15. The light fixture housing of claim 14, wherein said removable cover would be manually pressed fit and locked inside the channel housing.

16. The light fixture housing of claim 14, wherein said channel contains a heat-conducting material.

17. The light fixture housing of claim 14, wherein said cover can be mechanically coupled, for a snap-lit attachment to said channel, by applying a threshold force on the surface that is external to its shape, until the corresponding flexible locking features of the two components are engaged and locked relative to each other.

18. The light fixture housing of claim 14, wherein said cover can be disengaged and manually removed by applying a threshold force opposite to the force needed to engage the two components.

19. The light fixture housing of claim 14, wherein said removable cover is purposed for diffusion of light or alteration of light wavelength.

20. The light fixture housing of claim 14, wherein said cover is purposed to be removed for the maintenance of said light source.

21. The light fixture housing of claim 14, that is to be joined with other fixture, by at least one alignment plate.

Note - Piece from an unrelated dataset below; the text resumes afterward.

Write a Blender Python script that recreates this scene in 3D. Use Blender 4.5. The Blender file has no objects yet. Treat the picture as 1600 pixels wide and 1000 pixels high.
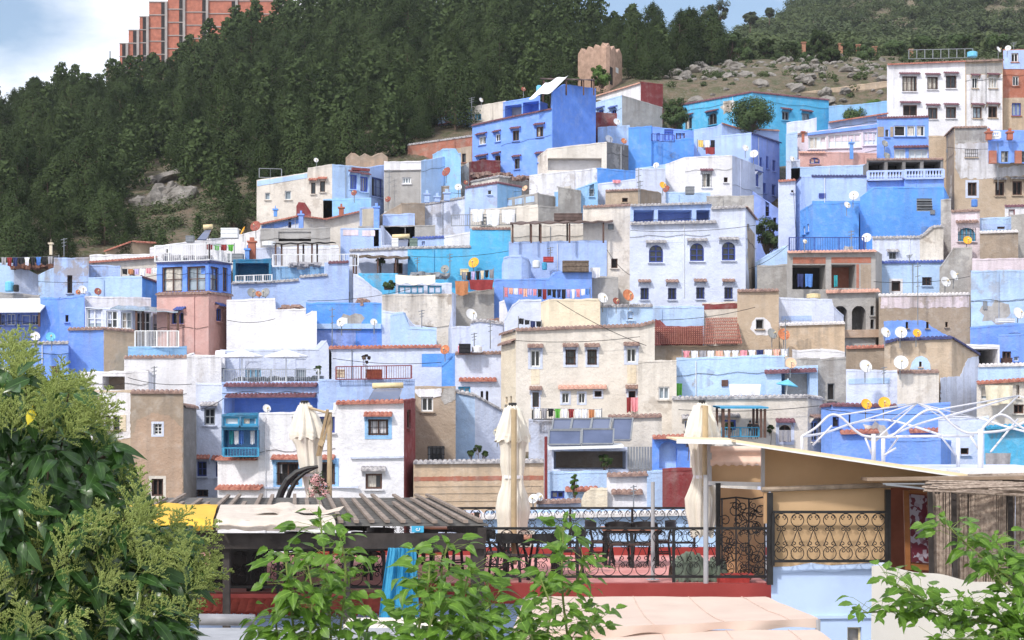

22. A method of mounting at least one lighting fixture on a structure, without altering the structural members of its framework supporting at least one planar surface, comprising:

a) forming a gap in at least one planar surface;

b) installing at least one electrical enclosure bearing an electrical device attached to a power source, disposed between said structural members, along said gap;

c) mounting at least one channel on said structural members, in the said gap, recessed within the said planar surfaces;

d) installing a light source into said channel;

e) connecting said light source to the electrical device; and

f) coupling at least one removable cover to said channel.